じゃあもういいよ磯辺揚げが主役でなんて言うんじゃないでしょうね。そいういう同情采配ってかえって磯辺揚げを傷つけるんですやめてあげましょう。
ここで某刑事ドラマよろしく、ダブル主役はどうでしょう。なんとっ、あの白身魚フライと磯辺揚げが奇跡のコラボレーション! この夏起きた奇跡の共演絶対に見逃すな!
タイトルは――のり弁。NORIBEN。
ここでまたのり弁がしゃしゃり出ます。せっかく人が煽った所で、のり弁というタイトルが全てを台無しにしてくれます。NORI。いやダブル主役だって言っただろお前どっから出てきたんだよと。しかも出演時間たったの0.4ミリグラム。
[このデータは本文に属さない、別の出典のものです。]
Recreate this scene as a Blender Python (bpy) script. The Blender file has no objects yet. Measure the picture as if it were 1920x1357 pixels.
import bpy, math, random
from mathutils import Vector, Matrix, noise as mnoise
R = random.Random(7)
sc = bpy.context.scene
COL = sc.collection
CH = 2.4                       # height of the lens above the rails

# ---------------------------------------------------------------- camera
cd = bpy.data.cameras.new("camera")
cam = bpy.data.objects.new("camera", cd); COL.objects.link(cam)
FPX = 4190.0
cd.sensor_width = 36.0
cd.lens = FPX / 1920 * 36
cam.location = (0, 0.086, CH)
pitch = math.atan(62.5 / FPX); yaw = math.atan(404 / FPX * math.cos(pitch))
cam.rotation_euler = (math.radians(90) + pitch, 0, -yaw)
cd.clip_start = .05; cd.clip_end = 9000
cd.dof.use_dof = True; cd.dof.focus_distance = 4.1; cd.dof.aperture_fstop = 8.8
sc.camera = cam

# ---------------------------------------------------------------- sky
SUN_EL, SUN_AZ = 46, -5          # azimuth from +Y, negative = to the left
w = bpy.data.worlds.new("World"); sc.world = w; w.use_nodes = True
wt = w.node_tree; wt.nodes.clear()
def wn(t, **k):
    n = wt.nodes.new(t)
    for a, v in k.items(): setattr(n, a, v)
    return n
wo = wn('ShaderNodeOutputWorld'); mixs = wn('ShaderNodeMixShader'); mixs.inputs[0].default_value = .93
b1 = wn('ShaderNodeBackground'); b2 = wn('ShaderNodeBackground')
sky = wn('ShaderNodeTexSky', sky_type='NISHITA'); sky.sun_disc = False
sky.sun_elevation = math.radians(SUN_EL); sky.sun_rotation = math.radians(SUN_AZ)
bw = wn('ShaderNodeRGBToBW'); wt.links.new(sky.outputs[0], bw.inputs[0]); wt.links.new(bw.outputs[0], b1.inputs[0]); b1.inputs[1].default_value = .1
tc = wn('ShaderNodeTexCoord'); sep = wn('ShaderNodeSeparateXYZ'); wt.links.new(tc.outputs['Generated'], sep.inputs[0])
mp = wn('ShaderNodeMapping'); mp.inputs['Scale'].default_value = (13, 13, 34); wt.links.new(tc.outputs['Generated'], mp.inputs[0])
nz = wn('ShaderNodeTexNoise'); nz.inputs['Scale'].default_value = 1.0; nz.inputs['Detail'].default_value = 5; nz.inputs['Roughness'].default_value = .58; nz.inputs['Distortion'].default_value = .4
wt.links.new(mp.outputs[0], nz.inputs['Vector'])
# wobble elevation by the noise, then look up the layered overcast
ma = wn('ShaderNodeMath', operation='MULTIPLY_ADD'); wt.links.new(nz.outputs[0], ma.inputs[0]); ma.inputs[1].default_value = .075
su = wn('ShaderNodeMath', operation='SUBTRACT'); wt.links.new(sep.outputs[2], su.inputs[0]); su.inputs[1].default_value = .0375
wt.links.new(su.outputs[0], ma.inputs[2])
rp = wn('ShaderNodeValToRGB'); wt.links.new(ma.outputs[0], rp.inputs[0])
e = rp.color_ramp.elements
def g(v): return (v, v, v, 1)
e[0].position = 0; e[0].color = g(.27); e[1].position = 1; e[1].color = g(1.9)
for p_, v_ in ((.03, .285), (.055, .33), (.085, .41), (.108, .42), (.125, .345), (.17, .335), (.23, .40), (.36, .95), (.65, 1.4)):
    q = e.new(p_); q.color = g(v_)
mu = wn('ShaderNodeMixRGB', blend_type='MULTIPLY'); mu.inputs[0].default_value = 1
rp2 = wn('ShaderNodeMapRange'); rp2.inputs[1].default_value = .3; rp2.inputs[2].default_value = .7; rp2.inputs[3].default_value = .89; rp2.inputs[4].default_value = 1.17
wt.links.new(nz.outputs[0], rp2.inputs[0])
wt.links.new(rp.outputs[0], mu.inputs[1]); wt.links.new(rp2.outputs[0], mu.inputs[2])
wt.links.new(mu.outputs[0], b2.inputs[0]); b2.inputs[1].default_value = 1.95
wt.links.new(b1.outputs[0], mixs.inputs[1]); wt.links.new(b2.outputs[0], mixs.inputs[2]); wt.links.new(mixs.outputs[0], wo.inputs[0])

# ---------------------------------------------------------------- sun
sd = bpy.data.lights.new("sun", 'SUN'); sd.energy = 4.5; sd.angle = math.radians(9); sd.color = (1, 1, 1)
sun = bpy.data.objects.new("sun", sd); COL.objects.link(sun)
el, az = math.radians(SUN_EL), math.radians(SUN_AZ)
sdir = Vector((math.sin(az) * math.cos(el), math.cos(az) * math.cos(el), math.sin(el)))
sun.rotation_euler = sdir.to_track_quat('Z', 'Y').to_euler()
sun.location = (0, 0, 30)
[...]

白身魚フライと磯辺揚げが温厚でなければもはや裁判沙汰になってもおかしくありません。
というかね、のり弁ってそういうものじゃないんですよ。ほかの弁当にあるスペシャル感が何一つ無い、ペットボトルのお茶が永遠の相棒の脇役なんです。その脇役の見どころが、白身魚フライか磯辺揚げか。
そういうどうでもいい事は、一番最初にきんぴらでも口に突っ込んで考えましょう。